Damn right, wasn't my fault.

Sunday, October 02, 2005

"Can't find a better man"

I should definatly be in bed, should have been about 4 hours ago. Tomorrow I have a very hectic day at work, I'm leaving from work early too.

Why?

It's the Pearl Jam concert. This is the first of two concerts scheduled. I was also suppose to go to see Bon Jovi in Dec, but I turned down the offer of going because money is getting tight these days.

It's my own fault, I'm spending money, like I have it. Though I did get a haircut and a few new shirts w/ some of this pay, so it wasn't all wasted on food and alcohol. Just the balance.

I forgot to budget the concert in. Oh well, I wasn't planning on getting any souveniers there anyway.

So tomorrow night is going to be rough. I only had about 10 hours of sleep all weekend, and tomorrow I will most likely only be getting home around 1 or 2 am. I might just end up taking a "personl" day on Tuesday. I really hate to do that, when I know I'm just going to be a couch potato all day, but my body really does need the rest.
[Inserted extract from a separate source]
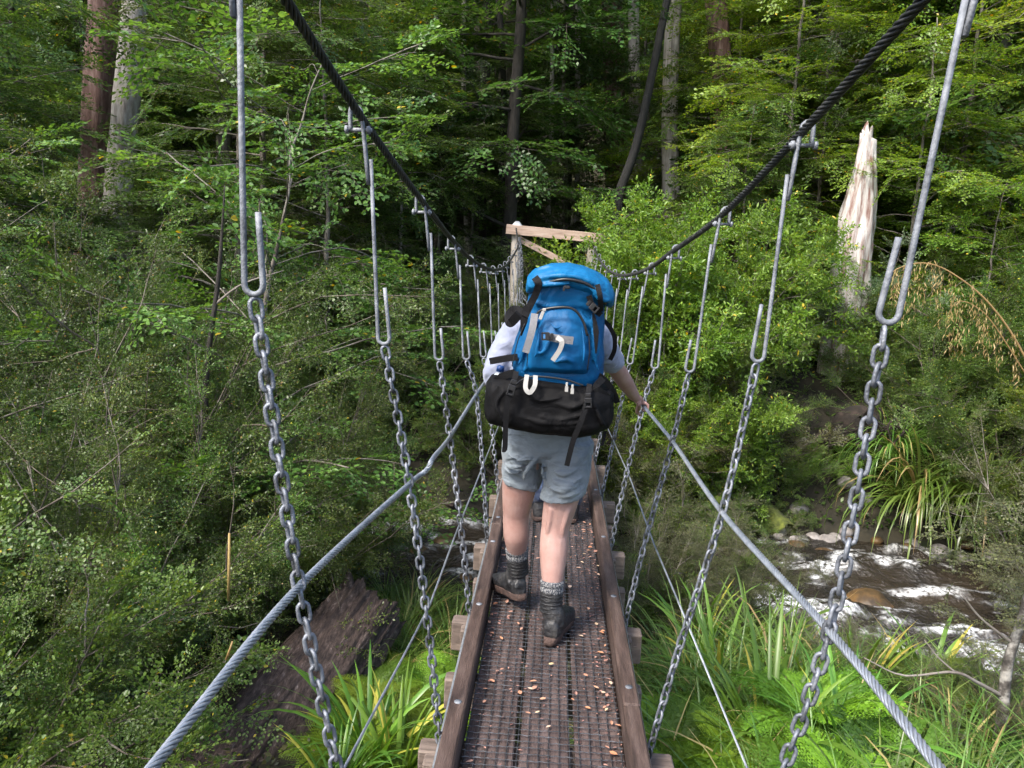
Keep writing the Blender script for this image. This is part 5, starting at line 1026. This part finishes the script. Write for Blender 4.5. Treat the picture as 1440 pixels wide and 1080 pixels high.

I'm tired now, so I think I will take advantage of this feeling and call it a night.

Details on Wednesday as to how good or bad the show was. This is the second time I'm seeing PJ live, so I know what I'm getting myself into. They rocked the first time, but this is at a different venue. I'm going w/ the same person I went w/ before, so I know we will have a good time, regardless.